Luego, ya bastante tarde, tras intentar el dúo hacerse a unas australianas que flirteaban con unos ingleses decidieron salir a lamerse heridas y fumarse la vida. Apareció entonces un coche de Policía. Luis lo llama y le pide que detengan al rubito que le había jodido el plan femenino. Con un descaro que, según me explicaba, es la única forma de sobrevivir en África. El policía se reía y le decía que no había hecho nada para arrestarle, lo que provocó que nuestro cowboy de la pampa le invitara a marcharse. Eso sí, antes les dio a la pareja de polis dos litros de Sprite. “Siempre llevamos refrescos que va regalando a todos los polis. Luego no tiene problemas”, me decía Curro.
Me invitaron a irme con ellos a Mozambique, me ofrecieron teléfonos de amigos, me pagaron las bebidas.

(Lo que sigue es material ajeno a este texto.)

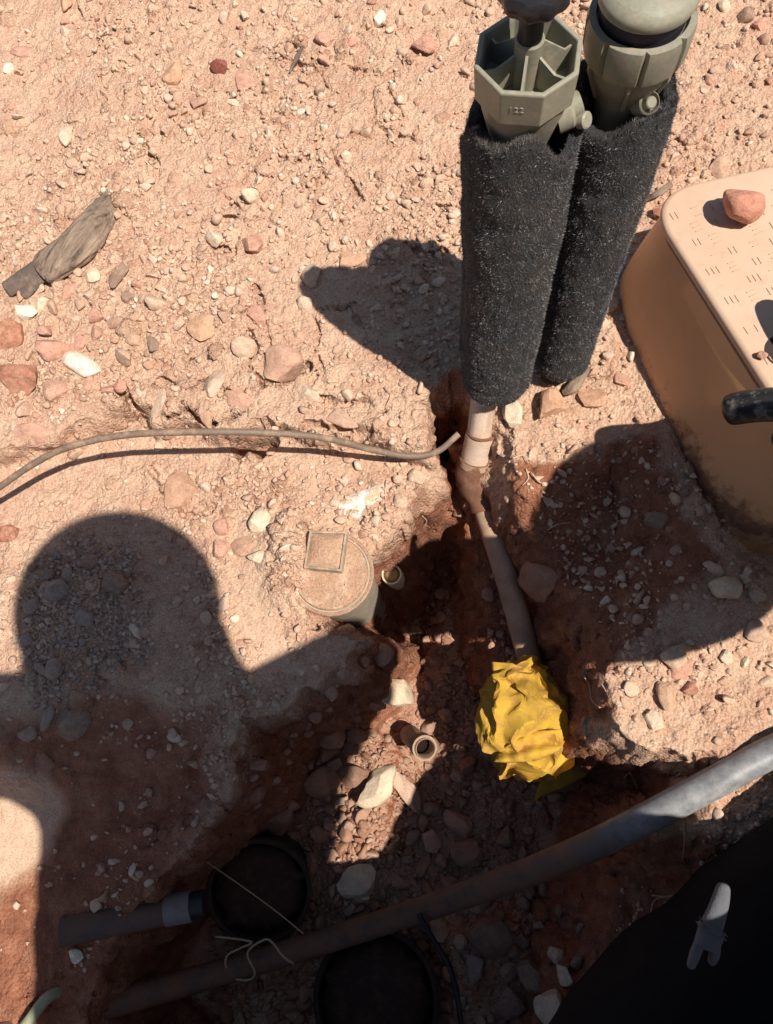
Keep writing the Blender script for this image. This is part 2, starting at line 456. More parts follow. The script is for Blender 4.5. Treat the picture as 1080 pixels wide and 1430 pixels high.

Después, ya a las tantas, decidí retirarme cuando me encontré con Inis, el ayudante de cocina del camión que se volvía para el hotel. Otra noche en la que apenas dormí.
A la mañana siguiente entramos en Zimbaue y llegamos a las míticas Cataratas. Es cierto que prometí hacerme una foto tomándome una cerveza aquí, pero el problema es que no venden en el Parque (para denunciarlos). Luego, por la noche, acabamos en un backpackers hotel y bar de copas, Shoe Springs, donde me despedí de Dion e Inis. Dos grandes tipos que, en lo personal, han sido para mi lo mejor del viaje (faltaría el cocinero Albert, que se fue el día antes para arreglar papeles).
Zimbaue es un caos del que me arrepiento haberme marchado tan pronto. La gente vende sus antiguos billetes, ya en desuso, como souvenirs a los turistas. Los hay hasta de tres trillones. La inflacción llegó a tal punto que los billetes se fabricaban cada semana. Imaginar entrar en una panadería y pagar con un billete de dos mil millones la barra. Ahora usan el dólar, una ironía supongo para el egocéntrico presidente Robert Mugabe, tan interesado en independizarse del mundo y enseñar el orgullo africano y acaba usando la moneda del imperio. Tampoco hay monedas, sólo algunos rands sudafricanos, por lo que en las tiendas se practica el redondeo. Si cuesta 2,50 dólares hay que coger algo que cueste 50 céntimos o perder el cambio. Por las calles los chicos piden champú, convertido en artículo de lujo, y llegan a esperar en las puertas de los hoteles a que los turistas cumplan su promesa de regalarles espuma para el pelo. Lo dicho, una pena no quedarme más aquí, pero tengo dos reportajes que hacer en Zambia.
Terminan así 25 días de un viaje que no es fácil: 7.200 kilómetros, muchas horas de camión y muchas noches durmiendo en tienda de campaña. La ruta está calculada al milímetro y cada parada tenía algo especial esperando. El grupo ha funcionado como el Real Madrid, mucho galáctico pero sin juego en equipo. Una pena que con la cantidad de buenas personas que iban en el camión el ambiente haya estado tan enrarecido. Para mi termina la colección de paisajes inolvidables y vuelvo a la sensación de ruta. Paso a Zambia, otra vez solo, y sin un plan preconcebido. Necesito volver a sentir que me sorprendo en el camino, que conozco gente, que la vida loca se desarrolla a escasos centímetros de mis tobillos. La ruta Kananga, eso sí, no la olvidare por la cantidad de veces que me golpeé los ojos con el paisaje. La África de los documentales durante 25 días llegó a su fin. Uno de los mejores viajes que haré en mi vida, en futuro.